Hart co-hosted another talk show with Regis Philbin before she joined Entertainment Tonight six years ago. (She wasn't the first hostess, as ET diehards recall; that distinction belongs to Dixie Whatley.) Today, the show is seen on 163 stations and in 10 to 12 million homes nightly. Locally, it is seen on Channel 10 weeknights at 7:30 p.m.

And what a nifty job it is! Hart used to do a fair amount of reporting, but now she's mostly in the studio with co-host John Tesh, reading the news about various celebrities. There isn't one thing she doesn't like about the job. Well, maybe one.

"I'm never thrilled about divorces and personal problems," she said. ''Gee, that's sure not fun."

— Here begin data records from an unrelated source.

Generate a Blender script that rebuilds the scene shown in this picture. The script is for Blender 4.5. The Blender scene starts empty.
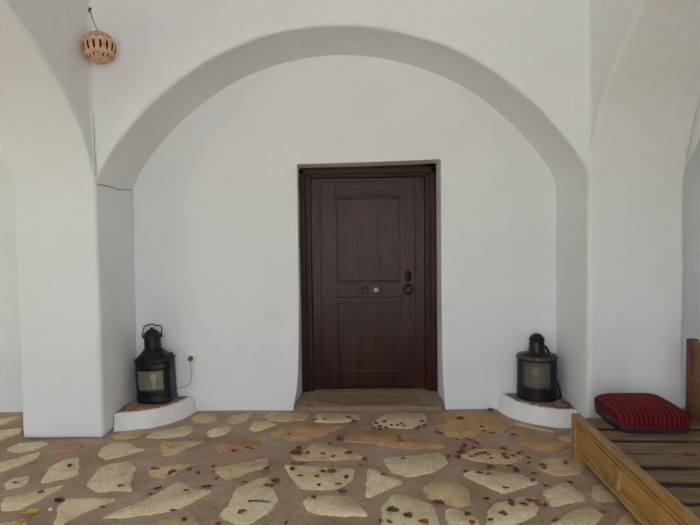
import bpy, bmesh, math, random
from mathutils import Vector, Matrix, noise
rnd = random.Random(7)
PI = math.pi
S = bpy.context.scene
COL = S.collection

# ------------------------------------------------------------------ helpers
class MB:
    """collects shapes and links them as one mesh object"""
    def __init__(self):
        self.bm = bmesh.new(); self.mi = 0; self.boxed = False
    def _m(self, faces):
        for f in faces: f.material_index = self.mi
        return faces
    def box(self, x0, x1, y0, y1, z0, z1, bev=0.0, rot=None, seg=2):
        n = set(self.bm.verts); self.boxed = True
        r = bmesh.ops.create_cube(self.bm, size=1.0)
        vs = r['verts']
        c = Vector(((x0+x1)/2, (y0+y1)/2, (z0+z1)/2))
        for v in vs:
            v.co = Vector((v.co.x*(x1-x0), v.co.y*(y1-y0), v.co.z*(z1-z0))) + c
        fs = list({f for v in vs for f in v.link_faces}); self._m(fs)
        if bev > 0:
            es = list({e for v in vs for e in v.link_edges})
            bmesh.ops.bevel(self.bm, geom=es, offset=bev, segments=seg, affect='EDGES', profile=0.6)
        if rot is not None:
            for v in self.bm.verts:
                if v not in n: v.co = rot @ v.co
        return self
    def loft(self, rings, close=True, cap0=True, cap1=True, skip=None):
        """rings: lists of points, all equally long"""
        R = [[self.bm.verts.new(p) for p in ring] for ring in rings]
        n = len(R[0]); fs = []
        for i in range(len(R)-1):
            for j in range(n if close else n-1):
                if skip and skip(i, j): continue
                k = (j+1) % n
                fs.append(self.bm.faces.new((R[i][j], R[i][k], R[i+1][k], R[i+1][j])))
        if cap0 and close: fs.append(self.bm.faces.new(list(reversed(R[0]))))
        if cap1 and close: fs.append(self.bm.faces.new(R[-1]))
        self._m(fs)
        return self
    def lathe(self, prof, c=(0, 0, 0), n=24, axis='Z', cap=True):
        rings = []
        for r, h in prof:
            ring = []
            for i in range(n):
                a = 2*PI*i/n
                p = (r*math.cos(a), r*math.sin(a), h)
                if axis == 'Y': p = (r*math.cos(a), -h, r*math.sin(a))
                if axis == 'X': p = (h, r*math.cos(a), r*math.sin(a))
                ring.append((p[0]+c[0], p[1]+c[1], p[2]+c[2]))
            rings.append(ring)
        return self.loft(rings, True, cap, cap)
    def tube(self, pts, r, n=8, closed=False):
        pts = [Vector(p) for p in pts]
        m = len(pts); rings = []
        up = None
        for i, p in enumerate(pts):
            if closed: t = pts[(i+1) % m]-pts[i-1]
            else: t = pts[min(i+1, m-1)]-pts[max(i-1, 0)]
            t.normalize()
            if up is None:
                up = Vector((0, 0, 1)) if abs(t.z) < .9 else Vector((1, 0, 0))
            b = t.cross(up).normalized(); up = b.cross(t).normalized()
            rr = r(i/(m-1)) if callable(r) else r
            rings.append([p+(b*math.cos(2*PI*k/n)+up*math.sin(2*PI*k/n))*rr for k in range(n)])
        if closed: rings.append(rings[0])
        self.loft(rings, True, not closed, not closed)
        if closed: bmesh.ops.remove_doubles(self.bm, verts=self.bm.verts, dist=1e-6)
        return self
    def prism(self, poly, y0, y1, axis='Y'):
        """outline in two coordinates pushed along the third axis"""
        def P(a, b, h):
            return {'Y': (a, h, b), 'X': (h, a, b), 'Z': (a, b, h)}[axis]
        self.loft([[P(a, b, y0) for a, b in poly], [P(a, b, y1) for a, b in poly]])
        return self
    def build(self, name, mat, parent=None, smooth=True, bevel=0, angle=35, recalc=True):
        if recalc: bmesh.ops.recalc_face_normals(self.bm, faces=self.bm.faces)
        me = bpy.data.meshes.new(name)
        self.bm.to_mesh(me); self.bm.free()
        for m in (mat if isinstance(mat, (list, tuple)) else [mat]): me.materials.append(m)
        if smooth and not self.boxed:
            me.polygons.foreach_set('use_smooth', [True]*len(me.polygons))
            me.set_sharp_from_angle(angle=math.radians(angle))
        o = bpy.data.objects.new(name, me); COL.objects.link(o)
        if parent: o.parent = parent
        if bevel:
            b = o.modifiers.new('bevel', 'BEVEL'); b.width = bevel; b.segments = 4
            b.limit_method = 'ANGLE'; b.angle_limit = math.radians(40); b.harden_normals = True
        return o

def empty(name, loc, rz=0):
    o = bpy.data.objects.new(name, None); COL.objects.link(o)
    o.location = loc; o.rotation_euler = (0, 0, rz); o.empty_display_size = .1
    return o
def tag(o, label=None, cat=None, group=None, kind=None):
    if label: o['label'] = label
    if cat: o['category'] = cat
    if group: o['group'] = group
    if kind: o['kind'] = kind
    return o

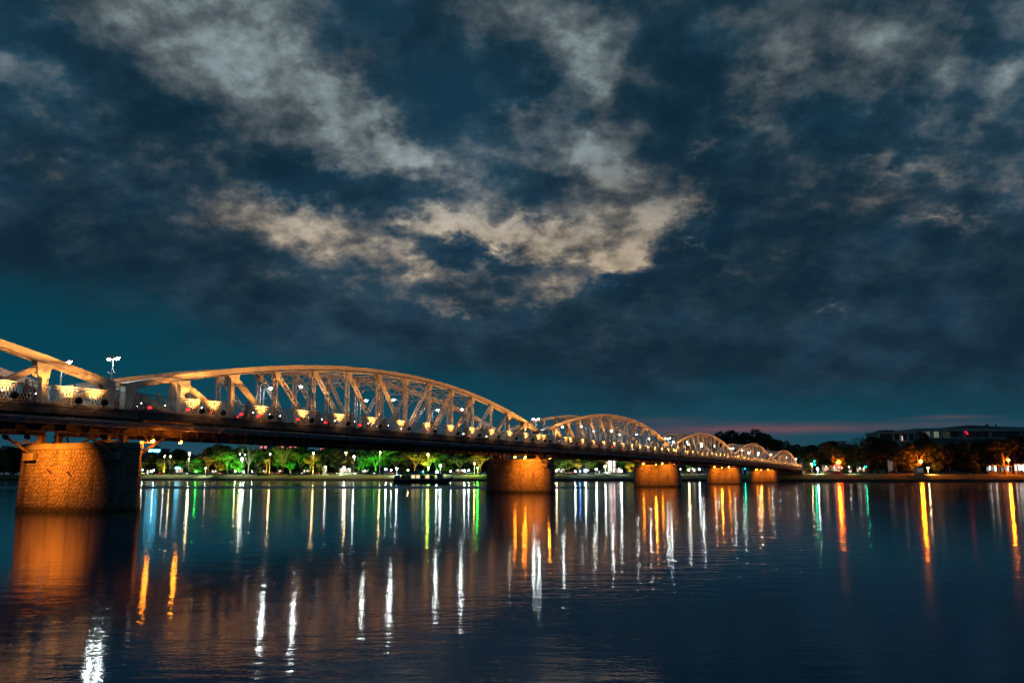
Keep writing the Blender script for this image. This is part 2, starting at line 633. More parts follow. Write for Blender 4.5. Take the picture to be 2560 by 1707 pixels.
M['grass'] = grass_mat()
E = {
    'white': emis('lamp_white', (.86, 1.0, .95), 115),
    'whitebridge': emis('lamp_white_led', (.86, 1.0, .96), 300),
    'warm': emis('lamp_warm', (1.0, .70, .30), 190),
    'yellow': emis('lamp_yellow', (1.0, .80, .12), 220),
    'orange': emis('lamp_orange', (1.0, .17, .002), 1200),
    'sodium': emis('lamp_sodium', (1.0, .25, .012), 150),
    'green': emis('lamp_green', (.03, 1.0, .04), 300),
    'trafficgreen': emis('traffic_green', (.0, 1.0, .42), 120),
    'red': emis('lamp_red', (1.0, .03, .03), 90),
    'redsign': emis('sign_red', (1.0, .03, .03), 8),
    'tail': emis('tail_light', (1.0, .010, .015), 7),
    'head': emis('head_light', (1.0, .93, .8), 20),
    'blue': emis('lamp_blue', (.03, .25, 1.0), 120),
    'cyan': emis('sign_cyan', (.08, .65, 1.0), 14),
    'pink': emis('sign_pink', (1.0, .25, .45), 10),
    'shop': emis('shop_glow', (.90, 1.0, .92), 1.6),
    'shopwarm': emis('shop_glow_warm', (1.0, .66, .38), .9),
    'window': emis('lit_window', (1.0, .82, .62), 1.0),
    'windowdim': emis('lit_window_dim', (.80, .85, .75), .12),
    'windowpink': emis('lit_window_pink', (1.0, .28, .30), .9),
    'shopdim': emis('shop_glow_dim', (.85, .9, .8), .28),  # glow standing in for lamplit shelves
    'lens': emis('floodlight_lens', (1.0, .50, .15), 30),
}

# ------------------------------------------------------------------ the setting: river, banks
SHORE = [(-1500, 640), (-500, 560), (0, 505), (400, 482), (800, 448), (1000, 430), (1300, 402), (1500, 388), (1700, 372), (1900, 352),
         (2000, 343), (2100, 338), (2300, 342), (2560, 350), (3000, 365), (3800, 400)]


def shore_d(px):
    for (a, da), (b, db) in zip(SHORE, SHORE[1:]):
        if px <= b or (b, db) == SHORE[-1]:
            u = (px - a) / (b - a)
            return da + (db - da) * max(0, min(1, u))
    return SHORE[-1][1]


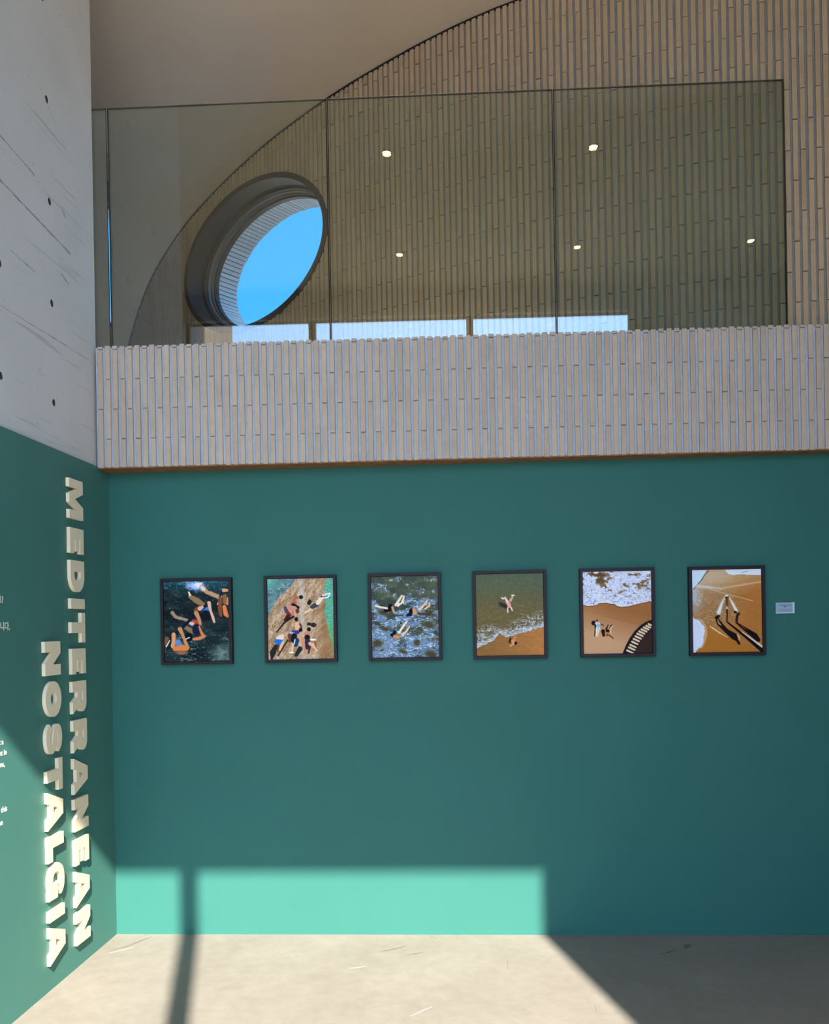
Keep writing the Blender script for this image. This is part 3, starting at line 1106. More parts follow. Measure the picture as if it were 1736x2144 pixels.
def pic1():
    p = Pic((190, 272), (1512, 240), (1535, 1885), (225, 1905))
    X, Y = p.X, p.Y
    p.c = shade((18, 32, 34), (52, 72, 70), (fbm(X / 220, Y / 90, 3) - 0.35) * 1.8)
    p.mix((520 - Y) / 260 * 0.8, (38, 92, 104))
    p.mix((ridge(X / 130, Y / 45, 5) - 0.78) * 6 * np.clip((560 - Y) / 200, 0, 1), (110, 170, 185))
    p.mix((ridge(X / 90, Y / 60, 9) - 0.82) * 7, (90, 108, 108))
    p.mix(np.clip((Y - 1450) / 250, 0, 1) * np.clip((X - 1050) / 300, 0, 1) * 0.75 * fbm(X / 120, Y / 90, 8) * 1.6, (118, 138, 128))
    p.mix(np.clip((ridge(X / 160, Y / 50, 31) - 0.8) * 8, 0, .8) * (Y > 1350), (140, 160, 155))
    p.blob(840, 350, 190, 95, (165, 185, 225), 8, 0.8, 1.2)
    p.blob(900, 330, 90, 50, (225, 225, 245), 0, 0.6, 1.2)
    sk, skd, dk = (205, 140, 95), (130, 95, 62), (12, 12, 28)
    p.cap([(975, 380, 52), (1080, 480, 42), (1330, 580, 45)], (190, 150, 115), 20, 25)
    p.cap([(975, 380, 30), (1010, 420, 34)], (232, 205, 195), 30)
    p.cap([(710, 490, 18), (740, 575, 40), (880, 660, 62), (1000, 740, 48)], (150, 120, 80), 20, 30)
    p.cap([(705, 480, 14), (735, 540, 20)], (240, 215, 190), 8)
    p.cap([(370, 900, 36), (440, 990, 34), (690, 1060, 30)], (165, 140, 115), 14, 25)
    p.cap([(640, 1200, 42), (790, 1290, 52)], (140, 115, 80), 20, 30)
    p.cap([(850, 850, 42), (930, 800, 48)], (120, 80, 50), 12, 20)
    p.blob(1050, 850, 95, 70, (70, 130, 190), -20, 0.4, 0.6)
    p.blob(1050, 960, 110, 110, (18, 22, 34), 0, 0.3)
    p.blob(850, 1110, 110, 60, (185, 80, 60), 20, 0.5, 0.8)
    p.blob(760, 1120, 60, 40, (225, 185, 180), 20, 0.5, 0.8)
    p.blob(870, 1250, 90, 120, (22, 34, 62), 0, 0.3)
    p.blob(700, 1400, 80, 90, (12, 14, 18), 0, 0.2)
    p.cap([(270, 1470, 60), (230, 1560, 30)], (135, 90, 50), 20, 20)
    p.blob(480, 1520, 90, 70, (105, 140, 180), 10, 0.6, 1.0)
    # pole held by the swimmers
    p.cap([(1520, 370, 26), (1370, 500, 26), (1300, 720, 14)], (35, 28, 50), 6)
    p.cap([(1380, 560, 8), (1295, 725, 12)], (225, 225, 235), 6)
    p.cap([(1120, 700, 30), (830, 950, 30), (560, 1230, 32), (360, 1400, 28), (250, 1600, 16)], (22, 22, 48), 6)
    p.cap([(320, 1470, 8), (250, 1600, 12)], (230, 230, 235), 6)
    # arms
    p.cap([(1120, 700, 38), (1150, 860, 24), (1200, 1000, 30), (1225, 1090, 22)], (225, 175, 150), 8)
    p.cap([(930, 820, 44), (980, 790, 30)], (225, 170, 150), 8)
    p.cap([(860, 910, 46), (920, 1040, 34), (940, 1130, 30)], sk, 8)
    p.cap([(920, 1190, 18), (960, 1300, 26), (1010, 1390, 34), (920, 1430, 34), (810, 1445, 26)], (215, 130, 85), 8)
    p.cap([(530, 1240, 46), (590, 1370, 28), (650, 1530, 34), (690, 1620, 34)], sk, 8)
    p.cap([(400, 1350, 42), (400, 1480, 38), (380, 1590, 38)], (225, 155, 105), 8)
    p.cap([(430, 1640, 50), (580, 1620, 62), (660, 1640, 46)], (218, 132, 76), 8)
    p.blob(560, 1720, 120, 40, (150, 105, 75), 0, 0.5, 0.8)
    p.cap([(650, 1445, 8), (720, 1410, 10)], (220, 225, 235), 6)
    p.cap([(1420, 440, 40), (1500, 440, 26)], (215, 160, 120), 10)
    p.cap([(1350, 610, 40), (1340, 800, 44), (1360, 960, 28)], (140, 80, 45), 14, 20)
    p.cap([(1440, 560, 40), (1440, 700, 34)], (150, 105, 65), 14, 20)
    p.cap([(1500, 600, 20), (1490, 720, 26)], (205, 140, 100), 8)
    p.cap([(1430, 780, 38), (1460, 930, 46), (1500, 970, 30)], (222, 130, 80), 8)
    return p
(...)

The show hasn't just made Hart a star, it's made stars of both her legs as well. Her agent had them insured at Lloyd's of London for $1 million - each.

Does that mean each time she nicks her knee shaving, she collects a cool $60,000? Does it mean that her paycheck is cut in half every time she wears pants on the show?

"I can wear anything I want, it's just I think skirts are more appropriate for the job. Actually, off the air I wear pants all the time. I wear jeans a lot," said Hart, her $2 million legs tucked under the table.

Hart is honest about them, too. "I always thought they were my strongest physical attribute, I just didn't think they would become an institution," she said.

Right now, Mary Hart is a curious breed of '80s star - famous for her legs and being perky and reading news about celebrities. She has one year left in her ET contract. If it came to a choice between entertainment broadcasting and entertainment, she'd pick the latter. She's hoping Atlantic City will help tip the scales. (Her tour will bring her back to the area, to Valley Forge Music Fair, in December.)

"I'd love to do movies like Romancing the Stone. I love action- adventures."

Series television? Something along the lines of Scarecrow and Mrs. King and, appropriately enough, Hart to Hart. And who does she admire of all the big music entertainers?

"You name it. The Pointer Sisters, Manhattan Transfer, Whitney Houston, Natalie Cole. My gosh, she's talented. I've always loved Judy Garland. And I also like Gloria Estefan."

She bit into a piece of bread, looking as if she thought she'd named them all. But no!

"Oooohh-oooohh," Hart said, eagerly chewing away so she could politely articulate her exuberant thought with an empty mouth. "How could I forget?" she said, arms outstretched.

"Barry Manilow! I just love Barry Manilow!"